# What this task involves
Set down all of the data that follows word for word, without the images.
>> BEGIN Stored data
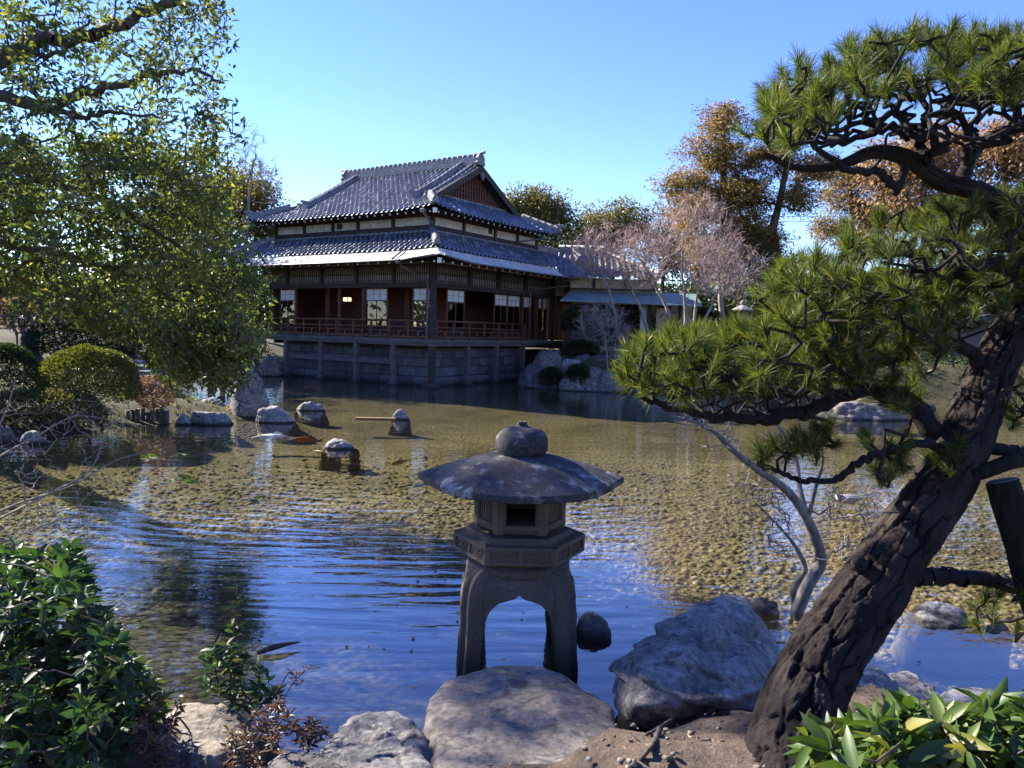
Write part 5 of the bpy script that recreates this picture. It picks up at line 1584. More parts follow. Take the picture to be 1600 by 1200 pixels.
# bare twisting branches under the top canopy come first
web = [PY(x, y, 3.25 + prng.normal() * .22) for x, y in pin([(1215, 225), (1260, 150), (1340, 125), (1460, 110), (1600, 110), (1680, 180), (1600, 215), (1500, 240), (1400, 215), (1310, 225)], 190, prng)]
web += [PY(x, y, 3.3 + prng.normal() * .2) for x, y in pin([(1010, 600), (1100, 570), (1330, 570), (1340, 625), (1200, 640), (1080, 640)], 90, prng)]
web += [PY(x, y, 3.3 + prng.normal() * .2) for x, y in pin([(1260, 440), (1400, 400), (1540, 380), (1540, 520), (1400, 540), (1300, 520)], 90, prng)]
sk.attach(web, .34, 5, .2, order_from=PY(1500, 290, 3.3), r=prng, sag=.05, step_len=.04)
tips = sk.attach(tgt, .30, 5, .25, order_from=PY(1560, 500, 3.5), r=prng, sag=.12, step_len=.045)
sk.mesh('branches', M['pinetwig'], pine, .0052, 6, .29)
par = np.array(sk.par); PP = np.array(sk.p)
C_, D_, L_ = [], [], []
for t in tips:
    c = PP[t]; ax = unit(np.array([0, -.05, 1.0]) * .8 + unit(c - PP[par[t]]) * .6 + prng.normal(size=3) * .3)
    n = int(prng.integers(90, 200)); op = .30 + .28 * prng.random()
    d = unit(ax * (0.5 + prng.random((n, 1)) * .7) + prng.normal(size=(n, 3)) * op)
    C_.append(c + ax * (prng.random((n, 1)) * .075 - .035)); D_.append(d); L_.append((.050 + .040 * prng.random(n)) * (0.72 + .5 * prng.random()))
C_, D_, L_ = np.vstack(C_), np.vstack(D_), np.concatenate(L_)


def needles(name, Cn, D, L, wd, mat, parent, r, var=None):
    n = len(Cn); S = unit(np.cross(D, r.normal(size=(n, 3)))); bend = np.array([0, 0, -1.0]) * (L * .06)[:, None]
    m1 = Cn + D * (L * .55)[:, None]; tp = Cn + D * L[:, None] + bend
    V = np.stack([Cn - S * wd * .35, Cn + S * wd * .35, m1 + S * wd * .5, m1 - S * wd * .5, tp], 1).reshape(-1, 3)
    b = np.arange(n)[:, None] * 5
    F = np.vstack([b + [0, 1, 2], b + [0, 2, 3], b + [3, 2, 4]])
    var = r.random(n) if var is None else var
    return meshobj(name, V, F, mat, parent, False, {'var': np.repeat(var, 5)})


needles('needles', C_, D_, L_, .0019, M['needle'], pine, prng)
# sawn stub on the trunk
st = PY(1342, 878, 2.93); MB().tube([st + np.array([.06, .12, -.05]), st, st + np.array([-.02, -.03, .015])], [.035, .028, .014], 9).build('branch_stub', M['pinetwig'], pine, True)

# ---- prop pole under the trunk
pa, pb = PY(1566, 752, 3.16), PY(1655, 1060, 3.02)
prop = wempty('prop_pole', pb, 'dark mossy wooden prop pole leaning against the pine at the right edge', 'pole')
axp = unit(pa - pb); pb2 = pb - axp * ((pb[2] - .2) / max(.2, axp[2]))
MB().tube(list(np.linspace(pb2, pa, 14)), list(.062 + .003 * np.sin(np.arange(14) * 1.7)), 20).build('pole_shaft', M['propwood'], prop, True)
sharp(prop.children[0] if prop.children else bpy.data.objects['pole_shaft'], 40)
MB().tube([pa + axp * .001, pa + axp * .006], [.058, .055], 20).build('pole_end', M['greywood'], prop)
cr0, cr1 = PY(1515, 745, 3.22), PY(1640, 712, 3.35)
MB().tube([cr0, (cr0 + cr1) / 2 + np.array([0, 0, .02]), cr1], [.03, .034, .03], 10).build('cross_piece', M['propwood'], prop, True)

# ------------------------------------------------------------------ slender bare maple leaning over the water
mp_b = PY(1243, 958, 5.25)
mpt = wempty('maple_sapling', mp_b, 'slender bare maple curving over the water behind the boulder', 'tree')
sk = Skel()


def spath(rows, start=-1):
    r_ = np.array([[*PY(x, y, d), k] for x, y, d, k in rows]); r_ = smooth_path(r_, 5)
    return sk.path(r_[:, :3], start, r_[:, 3])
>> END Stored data
# Exercise result
Write part 5 of the bpy script that recreates this picture. It picks up at line 1584. More parts follow. Take the picture to be 1600 by 1200 pixels.
# bare twisting branches under the top canopy come first
web = [PY(x, y, 3.25 + prng.normal() * .22) for x, y in pin([(1215, 225), (1260, 150), (1340, 125), (1460, 110), (1600, 110), (1680, 180), (1600, 215), (1500, 240), (1400, 215), (1310, 225)], 190, prng)]
web += [PY(x, y, 3.3 + prng.normal() * .2) for x, y in pin([(1010, 600), (1100, 570), (1330, 570), (1340, 625), (1200, 640), (1080, 640)], 90, prng)]
web += [PY(x, y, 3.3 + prng.normal() * .2) for x, y in pin([(1260, 440), (1400, 400), (1540, 380), (1540, 520), (1400, 540), (1300, 520)], 90, prng)]
sk.attach(web, .34, 5, .2, order_from=PY(1500, 290, 3.3), r=prng, sag=.05, step_len=.04)
tips = sk.attach(tgt, .30, 5, .25, order_from=PY(1560, 500, 3.5), r=prng, sag=.12, step_len=.045)
sk.mesh('branches', M['pinetwig'], pine, .0052, 6, .29)
par = np.array(sk.par); PP = np.array(sk.p)
C_, D_, L_ = [], [], []
for t in tips:
    c = PP[t]; ax = unit(np.array([0, -.05, 1.0]) * .8 + unit(c - PP[par[t]]) * .6 + prng.normal(size=3) * .3)
    n = int(prng.integers(90, 200)); op = .30 + .28 * prng.random()
    d = unit(ax * (0.5 + prng.random((n, 1)) * .7) + prng.normal(size=(n, 3)) * op)
    C_.append(c + ax * (prng.random((n, 1)) * .075 - .035)); D_.append(d); L_.append((.050 + .040 * prng.random(n)) * (0.72 + .5 * prng.random()))
C_, D_, L_ = np.vstack(C_), np.vstack(D_), np.concatenate(L_)


def needles(name, Cn, D, L, wd, mat, parent, r, var=None):
    n = len(Cn); S = unit(np.cross(D, r.normal(size=(n, 3)))); bend = np.array([0, 0, -1.0]) * (L * .06)[:, None]
    m1 = Cn + D * (L * .55)[:, None]; tp = Cn + D * L[:, None] + bend
    V = np.stack([Cn - S * wd * .35, Cn + S * wd * .35, m1 + S * wd * .5, m1 - S * wd * .5, tp], 1).reshape(-1, 3)
    b = np.arange(n)[:, None] * 5
    F = np.vstack([b + [0, 1, 2], b + [0, 2, 3], b + [3, 2, 4]])
    var = r.random(n) if var is None else var
    return meshobj(name, V, F, mat, parent, False, {'var': np.repeat(var, 5)})


needles('needles', C_, D_, L_, .0019, M['needle'], pine, prng)
# sawn stub on the trunk
st = PY(1342, 878, 2.93); MB().tube([st + np.array([.06, .12, -.05]), st, st + np.array([-.02, -.03, .015])], [.035, .028, .014], 9).build('branch_stub', M['pinetwig'], pine, True)

# ---- prop pole under the trunk
pa, pb = PY(1566, 752, 3.16), PY(1655, 1060, 3.02)
prop = wempty('prop_pole', pb, 'dark mossy wooden prop pole leaning against the pine at the right edge', 'pole')
axp = unit(pa - pb); pb2 = pb - axp * ((pb[2] - .2) / max(.2, axp[2]))
MB().tube(list(np.linspace(pb2, pa, 14)), list(.062 + .003 * np.sin(np.arange(14) * 1.7)), 20).build('pole_shaft', M['propwood'], prop, True)
sharp(prop.children[0] if prop.children else bpy.data.objects['pole_shaft'], 40)
MB().tube([pa + axp * .001, pa + axp * .006], [.058, .055], 20).build('pole_end', M['greywood'], prop)
cr0, cr1 = PY(1515, 745, 3.22), PY(1640, 712, 3.35)
MB().tube([cr0, (cr0 + cr1) / 2 + np.array([0, 0, .02]), cr1], [.03, .034, .03], 10).build('cross_piece', M['propwood'], prop, True)

# ------------------------------------------------------------------ slender bare maple leaning over the water
mp_b = PY(1243, 958, 5.25)
mpt = wempty('maple_sapling', mp_b, 'slender bare maple curving over the water behind the boulder', 'tree')
sk = Skel()


def spath(rows, start=-1):
    r_ = np.array([[*PY(x, y, d), k] for x, y, d, k in rows]); r_ = smooth_path(r_, 5)
    return sk.path(r_[:, :3], start, r_[:, 3])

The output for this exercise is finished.